The parade took about 5 hours to complete the route, progressing like a train of very loud and colourful snails with a parallel stream of people dressed in colourful and outrageous costumes, walking and dancing besides it.
It finished in a local square where a top Brazilian DJ (their equivalent of Fatboy Slim) banged out current tunes till the early hours of the morning. However, most partygoers decamped to little squares and parks all over the city until 4am in the morning, when everyone was moved on by the police.
The focus of this year’s parade was the fight for a secular state (estado laico.) The separation of church and state is particularly relevant at a time when right-wing religious leaders are rising to power at all levels in Brazilian politics.
The gay scene in Brazil is different to Brighton – the main gay male image in Brazil is all about being a top, macho, muscle Mary, and the young Brazilian men furiously vied to out-macho each other.
Speaking to a few local people, in very bad Portuguese, they said they faced the same huge pressures to conform to social norms that we all do; but compounded by religious prejudice and with the added pressure to be bigger and more macho than the next person (sounds wonderful I hear you exclaim!).

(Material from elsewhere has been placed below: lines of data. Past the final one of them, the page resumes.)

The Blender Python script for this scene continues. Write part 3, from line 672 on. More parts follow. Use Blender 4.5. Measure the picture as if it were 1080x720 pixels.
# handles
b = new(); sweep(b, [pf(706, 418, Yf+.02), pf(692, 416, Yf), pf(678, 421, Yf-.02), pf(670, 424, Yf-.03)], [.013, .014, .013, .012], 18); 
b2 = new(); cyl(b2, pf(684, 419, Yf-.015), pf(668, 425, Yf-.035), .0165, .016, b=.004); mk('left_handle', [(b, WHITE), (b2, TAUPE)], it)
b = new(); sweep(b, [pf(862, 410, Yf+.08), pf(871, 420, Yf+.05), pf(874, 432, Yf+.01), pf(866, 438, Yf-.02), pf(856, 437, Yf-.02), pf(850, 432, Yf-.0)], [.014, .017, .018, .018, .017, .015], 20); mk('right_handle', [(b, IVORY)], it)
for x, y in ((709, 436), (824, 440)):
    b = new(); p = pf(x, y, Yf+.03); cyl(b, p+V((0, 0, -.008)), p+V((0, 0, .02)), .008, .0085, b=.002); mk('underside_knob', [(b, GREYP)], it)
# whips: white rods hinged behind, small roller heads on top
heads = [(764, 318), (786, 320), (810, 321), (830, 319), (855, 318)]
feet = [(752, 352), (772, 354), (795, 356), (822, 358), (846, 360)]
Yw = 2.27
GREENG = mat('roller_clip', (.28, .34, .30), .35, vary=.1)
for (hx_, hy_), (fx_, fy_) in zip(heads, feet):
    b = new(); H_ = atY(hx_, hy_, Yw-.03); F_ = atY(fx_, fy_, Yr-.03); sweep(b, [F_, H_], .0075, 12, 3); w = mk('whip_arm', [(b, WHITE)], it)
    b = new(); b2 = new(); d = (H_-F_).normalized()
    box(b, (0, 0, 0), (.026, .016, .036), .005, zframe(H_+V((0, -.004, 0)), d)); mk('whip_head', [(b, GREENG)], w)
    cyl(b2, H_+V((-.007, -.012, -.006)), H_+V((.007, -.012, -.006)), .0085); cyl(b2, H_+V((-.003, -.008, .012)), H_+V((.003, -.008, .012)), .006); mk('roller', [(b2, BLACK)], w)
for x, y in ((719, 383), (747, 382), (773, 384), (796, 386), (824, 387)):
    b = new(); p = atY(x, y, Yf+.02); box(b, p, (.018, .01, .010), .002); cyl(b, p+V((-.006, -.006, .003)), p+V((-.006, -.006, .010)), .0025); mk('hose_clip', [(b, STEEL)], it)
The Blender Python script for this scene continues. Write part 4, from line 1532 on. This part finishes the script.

Macho men were not alone on the parade – there were all variations of the LGBT+ Spectrum, along with every type of costume and group imaginable, from carnival costumes, drag, lots of swimming trunks and feather boas and balloons being quite the feature.
Oddly, although Brazil is a place where friends hold hands with each other, being too close and intimate or ‘obviously’ LGBT+ is noted and frowned upon (it’s quite a hard balancing act to present your acceptable side), so in reality, there are times when England remains more open and accepting to LGBT+ folk than the more glamorous South American destinations we all dream about visiting.